> [Instructions to follow]: In the listing below, pick out lines with "finishes".

> [Data for the task]:
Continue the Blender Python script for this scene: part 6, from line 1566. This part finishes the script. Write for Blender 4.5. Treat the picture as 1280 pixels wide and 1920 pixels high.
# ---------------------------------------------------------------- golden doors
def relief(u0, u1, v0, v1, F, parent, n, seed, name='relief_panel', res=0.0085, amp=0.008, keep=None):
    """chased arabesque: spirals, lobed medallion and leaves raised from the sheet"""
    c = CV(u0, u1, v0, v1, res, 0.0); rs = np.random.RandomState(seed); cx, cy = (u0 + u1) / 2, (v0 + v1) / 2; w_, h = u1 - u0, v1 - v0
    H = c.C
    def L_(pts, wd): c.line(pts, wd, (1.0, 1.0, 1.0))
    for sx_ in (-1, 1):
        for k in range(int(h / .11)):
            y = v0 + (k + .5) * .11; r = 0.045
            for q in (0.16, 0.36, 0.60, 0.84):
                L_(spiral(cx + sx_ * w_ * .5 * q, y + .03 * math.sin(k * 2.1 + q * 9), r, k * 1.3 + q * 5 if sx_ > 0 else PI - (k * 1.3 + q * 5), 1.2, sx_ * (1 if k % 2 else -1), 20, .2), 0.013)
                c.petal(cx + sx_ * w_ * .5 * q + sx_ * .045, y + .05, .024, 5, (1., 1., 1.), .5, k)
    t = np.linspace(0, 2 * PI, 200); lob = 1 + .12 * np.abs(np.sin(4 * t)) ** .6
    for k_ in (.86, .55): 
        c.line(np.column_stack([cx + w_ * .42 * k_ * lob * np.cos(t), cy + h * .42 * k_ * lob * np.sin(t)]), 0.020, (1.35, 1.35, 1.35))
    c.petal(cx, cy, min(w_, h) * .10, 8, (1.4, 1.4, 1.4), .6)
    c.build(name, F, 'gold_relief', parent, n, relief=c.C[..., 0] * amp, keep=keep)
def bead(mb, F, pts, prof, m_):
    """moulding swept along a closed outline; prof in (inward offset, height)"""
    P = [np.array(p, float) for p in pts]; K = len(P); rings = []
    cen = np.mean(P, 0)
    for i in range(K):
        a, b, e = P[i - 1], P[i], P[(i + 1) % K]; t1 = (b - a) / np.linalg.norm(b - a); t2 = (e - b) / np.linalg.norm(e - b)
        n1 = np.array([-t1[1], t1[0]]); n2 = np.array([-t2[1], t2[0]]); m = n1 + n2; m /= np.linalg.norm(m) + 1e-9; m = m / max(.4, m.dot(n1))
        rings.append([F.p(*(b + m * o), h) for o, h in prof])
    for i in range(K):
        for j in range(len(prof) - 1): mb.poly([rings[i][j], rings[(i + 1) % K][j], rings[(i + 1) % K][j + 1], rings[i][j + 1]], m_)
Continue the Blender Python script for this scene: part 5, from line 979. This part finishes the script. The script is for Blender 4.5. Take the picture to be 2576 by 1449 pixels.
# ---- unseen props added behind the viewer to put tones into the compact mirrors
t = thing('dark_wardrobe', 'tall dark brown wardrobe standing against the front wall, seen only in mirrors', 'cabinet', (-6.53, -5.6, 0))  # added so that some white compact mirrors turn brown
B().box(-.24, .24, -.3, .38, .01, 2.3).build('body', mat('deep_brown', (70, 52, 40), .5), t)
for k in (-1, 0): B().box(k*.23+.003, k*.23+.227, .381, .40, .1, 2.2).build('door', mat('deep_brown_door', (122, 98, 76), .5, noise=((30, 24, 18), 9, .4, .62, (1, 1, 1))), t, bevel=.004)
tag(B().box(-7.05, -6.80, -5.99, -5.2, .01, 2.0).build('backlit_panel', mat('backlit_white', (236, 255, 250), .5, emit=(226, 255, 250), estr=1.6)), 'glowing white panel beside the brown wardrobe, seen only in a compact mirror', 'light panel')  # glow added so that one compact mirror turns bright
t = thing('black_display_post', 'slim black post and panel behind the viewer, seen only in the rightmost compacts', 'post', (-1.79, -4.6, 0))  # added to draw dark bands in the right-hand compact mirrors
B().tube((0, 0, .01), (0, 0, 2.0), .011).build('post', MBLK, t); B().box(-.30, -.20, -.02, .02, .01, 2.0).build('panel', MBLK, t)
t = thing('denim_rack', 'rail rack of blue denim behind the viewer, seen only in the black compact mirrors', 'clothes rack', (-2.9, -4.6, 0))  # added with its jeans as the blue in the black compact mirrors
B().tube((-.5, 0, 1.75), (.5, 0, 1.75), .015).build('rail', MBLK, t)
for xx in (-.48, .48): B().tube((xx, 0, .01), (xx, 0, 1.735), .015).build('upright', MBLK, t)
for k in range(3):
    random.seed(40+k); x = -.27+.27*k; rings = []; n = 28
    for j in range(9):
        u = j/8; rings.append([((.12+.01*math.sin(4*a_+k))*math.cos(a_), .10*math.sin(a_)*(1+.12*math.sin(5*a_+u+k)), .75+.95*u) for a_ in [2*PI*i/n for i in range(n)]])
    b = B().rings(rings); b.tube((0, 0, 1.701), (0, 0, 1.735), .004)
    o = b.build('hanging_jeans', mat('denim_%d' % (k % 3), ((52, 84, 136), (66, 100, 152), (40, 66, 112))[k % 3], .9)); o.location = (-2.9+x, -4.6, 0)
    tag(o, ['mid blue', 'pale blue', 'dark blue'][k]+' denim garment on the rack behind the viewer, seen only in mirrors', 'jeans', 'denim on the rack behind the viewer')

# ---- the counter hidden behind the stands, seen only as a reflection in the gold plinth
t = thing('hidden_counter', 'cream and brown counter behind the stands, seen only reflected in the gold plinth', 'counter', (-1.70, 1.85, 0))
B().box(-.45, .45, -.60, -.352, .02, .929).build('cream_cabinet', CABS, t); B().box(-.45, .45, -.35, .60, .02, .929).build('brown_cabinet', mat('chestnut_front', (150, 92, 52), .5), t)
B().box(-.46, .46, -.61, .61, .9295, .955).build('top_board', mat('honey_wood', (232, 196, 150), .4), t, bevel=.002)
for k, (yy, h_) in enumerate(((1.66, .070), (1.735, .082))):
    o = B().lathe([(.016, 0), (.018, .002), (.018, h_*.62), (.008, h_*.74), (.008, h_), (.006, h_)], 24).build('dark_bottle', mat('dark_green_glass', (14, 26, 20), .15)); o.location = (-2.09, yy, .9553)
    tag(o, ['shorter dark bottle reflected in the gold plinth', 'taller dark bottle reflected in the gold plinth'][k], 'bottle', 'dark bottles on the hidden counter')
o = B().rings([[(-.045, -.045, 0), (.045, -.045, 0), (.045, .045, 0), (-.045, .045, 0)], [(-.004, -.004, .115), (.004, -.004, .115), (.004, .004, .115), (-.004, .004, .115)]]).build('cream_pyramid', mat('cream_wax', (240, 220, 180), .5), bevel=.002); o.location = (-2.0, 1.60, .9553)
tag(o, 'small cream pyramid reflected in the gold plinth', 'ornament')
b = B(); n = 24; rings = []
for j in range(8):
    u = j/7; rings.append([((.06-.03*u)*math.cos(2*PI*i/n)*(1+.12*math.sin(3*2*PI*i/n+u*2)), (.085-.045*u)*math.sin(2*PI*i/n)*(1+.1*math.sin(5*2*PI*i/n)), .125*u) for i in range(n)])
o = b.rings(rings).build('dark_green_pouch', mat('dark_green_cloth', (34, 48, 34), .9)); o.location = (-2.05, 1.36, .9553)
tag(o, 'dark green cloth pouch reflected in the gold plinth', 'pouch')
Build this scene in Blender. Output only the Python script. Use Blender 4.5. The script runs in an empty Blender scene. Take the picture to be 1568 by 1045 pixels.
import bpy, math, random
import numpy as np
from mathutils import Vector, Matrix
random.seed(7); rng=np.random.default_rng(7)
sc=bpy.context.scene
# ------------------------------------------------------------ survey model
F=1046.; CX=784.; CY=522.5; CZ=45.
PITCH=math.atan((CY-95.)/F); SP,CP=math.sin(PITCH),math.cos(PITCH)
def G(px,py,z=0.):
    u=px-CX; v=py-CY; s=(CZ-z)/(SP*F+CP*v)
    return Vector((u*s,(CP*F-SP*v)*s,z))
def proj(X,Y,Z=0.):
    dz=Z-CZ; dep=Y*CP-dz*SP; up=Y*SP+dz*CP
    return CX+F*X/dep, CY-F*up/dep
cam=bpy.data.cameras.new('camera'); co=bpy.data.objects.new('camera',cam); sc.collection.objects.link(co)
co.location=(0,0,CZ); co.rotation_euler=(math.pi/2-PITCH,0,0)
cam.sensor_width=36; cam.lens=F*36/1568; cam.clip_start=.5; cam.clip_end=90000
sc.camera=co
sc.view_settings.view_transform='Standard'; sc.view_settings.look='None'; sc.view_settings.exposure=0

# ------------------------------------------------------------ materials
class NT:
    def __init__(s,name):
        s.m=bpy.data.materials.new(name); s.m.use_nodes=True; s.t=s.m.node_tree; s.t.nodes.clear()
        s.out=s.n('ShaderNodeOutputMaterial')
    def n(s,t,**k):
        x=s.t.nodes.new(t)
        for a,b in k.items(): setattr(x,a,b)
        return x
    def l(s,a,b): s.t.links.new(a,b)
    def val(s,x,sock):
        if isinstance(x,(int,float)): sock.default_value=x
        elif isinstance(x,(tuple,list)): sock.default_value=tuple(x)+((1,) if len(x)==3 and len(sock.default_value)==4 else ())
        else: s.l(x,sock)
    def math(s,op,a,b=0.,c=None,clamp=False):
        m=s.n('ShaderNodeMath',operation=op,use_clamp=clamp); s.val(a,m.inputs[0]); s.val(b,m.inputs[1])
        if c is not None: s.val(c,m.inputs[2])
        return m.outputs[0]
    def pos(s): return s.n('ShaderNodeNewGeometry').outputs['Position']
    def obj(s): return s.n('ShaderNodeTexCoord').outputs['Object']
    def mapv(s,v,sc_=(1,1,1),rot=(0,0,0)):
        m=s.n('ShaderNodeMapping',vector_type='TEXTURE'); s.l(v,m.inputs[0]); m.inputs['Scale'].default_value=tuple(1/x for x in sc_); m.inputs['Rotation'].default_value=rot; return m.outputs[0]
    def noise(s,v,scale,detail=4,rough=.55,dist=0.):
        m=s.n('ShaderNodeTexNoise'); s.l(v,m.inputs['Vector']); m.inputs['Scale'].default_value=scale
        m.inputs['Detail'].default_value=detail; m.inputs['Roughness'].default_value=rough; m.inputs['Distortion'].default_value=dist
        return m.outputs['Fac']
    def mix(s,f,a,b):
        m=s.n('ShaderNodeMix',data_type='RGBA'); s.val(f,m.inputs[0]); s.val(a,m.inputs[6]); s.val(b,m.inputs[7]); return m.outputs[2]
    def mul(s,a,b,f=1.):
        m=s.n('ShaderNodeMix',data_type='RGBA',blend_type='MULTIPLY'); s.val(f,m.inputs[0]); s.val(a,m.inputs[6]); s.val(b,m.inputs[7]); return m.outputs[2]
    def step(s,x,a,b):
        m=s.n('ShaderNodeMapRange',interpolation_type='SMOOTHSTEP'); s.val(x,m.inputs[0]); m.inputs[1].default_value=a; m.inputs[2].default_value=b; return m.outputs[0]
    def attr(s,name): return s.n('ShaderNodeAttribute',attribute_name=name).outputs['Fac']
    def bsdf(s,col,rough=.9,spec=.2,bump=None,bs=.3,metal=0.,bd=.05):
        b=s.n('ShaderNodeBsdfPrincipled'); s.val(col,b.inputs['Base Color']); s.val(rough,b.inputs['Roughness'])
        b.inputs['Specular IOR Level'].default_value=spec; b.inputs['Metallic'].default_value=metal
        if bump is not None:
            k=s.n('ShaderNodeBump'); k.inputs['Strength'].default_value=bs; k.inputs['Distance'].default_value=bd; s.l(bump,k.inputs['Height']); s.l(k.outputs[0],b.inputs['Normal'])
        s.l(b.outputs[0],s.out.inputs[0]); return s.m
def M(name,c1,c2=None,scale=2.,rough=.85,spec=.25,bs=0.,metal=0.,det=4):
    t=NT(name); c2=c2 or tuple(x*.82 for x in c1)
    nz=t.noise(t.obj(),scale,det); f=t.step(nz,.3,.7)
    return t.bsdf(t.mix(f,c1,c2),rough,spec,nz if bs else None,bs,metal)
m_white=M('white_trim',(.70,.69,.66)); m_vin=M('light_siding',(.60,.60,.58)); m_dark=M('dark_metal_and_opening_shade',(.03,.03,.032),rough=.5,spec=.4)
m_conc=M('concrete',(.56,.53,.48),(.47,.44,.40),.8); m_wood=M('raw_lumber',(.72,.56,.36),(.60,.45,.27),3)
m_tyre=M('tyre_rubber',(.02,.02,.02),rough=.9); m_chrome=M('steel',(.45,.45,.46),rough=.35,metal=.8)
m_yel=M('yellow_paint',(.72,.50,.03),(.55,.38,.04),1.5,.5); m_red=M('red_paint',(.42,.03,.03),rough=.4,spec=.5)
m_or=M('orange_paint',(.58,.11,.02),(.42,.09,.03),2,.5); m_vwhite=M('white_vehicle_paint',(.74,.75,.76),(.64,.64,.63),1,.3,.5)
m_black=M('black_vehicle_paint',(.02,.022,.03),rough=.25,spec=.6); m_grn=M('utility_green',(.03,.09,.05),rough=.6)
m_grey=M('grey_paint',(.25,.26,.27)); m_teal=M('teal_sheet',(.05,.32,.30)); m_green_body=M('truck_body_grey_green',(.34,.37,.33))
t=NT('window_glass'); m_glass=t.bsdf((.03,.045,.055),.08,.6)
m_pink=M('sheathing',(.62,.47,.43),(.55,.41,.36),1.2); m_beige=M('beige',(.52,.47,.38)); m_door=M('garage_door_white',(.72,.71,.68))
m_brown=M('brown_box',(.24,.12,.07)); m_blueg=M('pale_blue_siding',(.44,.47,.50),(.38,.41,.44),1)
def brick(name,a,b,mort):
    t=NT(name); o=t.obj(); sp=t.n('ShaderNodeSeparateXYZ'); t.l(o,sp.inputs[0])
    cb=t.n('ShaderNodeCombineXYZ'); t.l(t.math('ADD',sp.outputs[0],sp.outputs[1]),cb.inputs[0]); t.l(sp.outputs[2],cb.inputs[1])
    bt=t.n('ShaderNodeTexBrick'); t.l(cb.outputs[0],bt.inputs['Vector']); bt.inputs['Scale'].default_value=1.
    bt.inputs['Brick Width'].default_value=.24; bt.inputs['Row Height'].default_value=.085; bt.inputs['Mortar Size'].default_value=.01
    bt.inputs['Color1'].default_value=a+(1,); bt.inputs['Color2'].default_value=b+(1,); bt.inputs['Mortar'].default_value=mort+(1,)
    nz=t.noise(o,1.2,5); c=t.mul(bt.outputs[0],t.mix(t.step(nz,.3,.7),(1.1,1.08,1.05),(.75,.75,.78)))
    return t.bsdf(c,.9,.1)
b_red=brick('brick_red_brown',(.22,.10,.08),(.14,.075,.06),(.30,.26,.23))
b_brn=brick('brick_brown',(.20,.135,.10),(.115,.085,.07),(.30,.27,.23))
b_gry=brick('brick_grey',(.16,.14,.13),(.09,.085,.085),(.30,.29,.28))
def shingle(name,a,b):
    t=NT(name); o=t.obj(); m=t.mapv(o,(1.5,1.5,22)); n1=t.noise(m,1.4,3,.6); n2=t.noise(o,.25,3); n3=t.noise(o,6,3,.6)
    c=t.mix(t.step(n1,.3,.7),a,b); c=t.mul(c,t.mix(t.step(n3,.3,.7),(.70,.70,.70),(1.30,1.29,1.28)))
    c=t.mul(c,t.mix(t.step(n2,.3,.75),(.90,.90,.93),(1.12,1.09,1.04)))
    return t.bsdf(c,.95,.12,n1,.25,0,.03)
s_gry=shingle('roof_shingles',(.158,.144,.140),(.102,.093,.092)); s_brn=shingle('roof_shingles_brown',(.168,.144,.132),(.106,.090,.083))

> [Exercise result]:
Continue the Blender Python script for this scene: part 6, from line 1566. This part finishes the script. Write for Blender 4.5. Treat the picture as 1280 pixels wide and 1920 pixels high.
Continue the Blender Python script for this scene: part 5, from line 979. This part finishes the script. The script is for Blender 4.5. Take the picture to be 2576 by 1449 pixels.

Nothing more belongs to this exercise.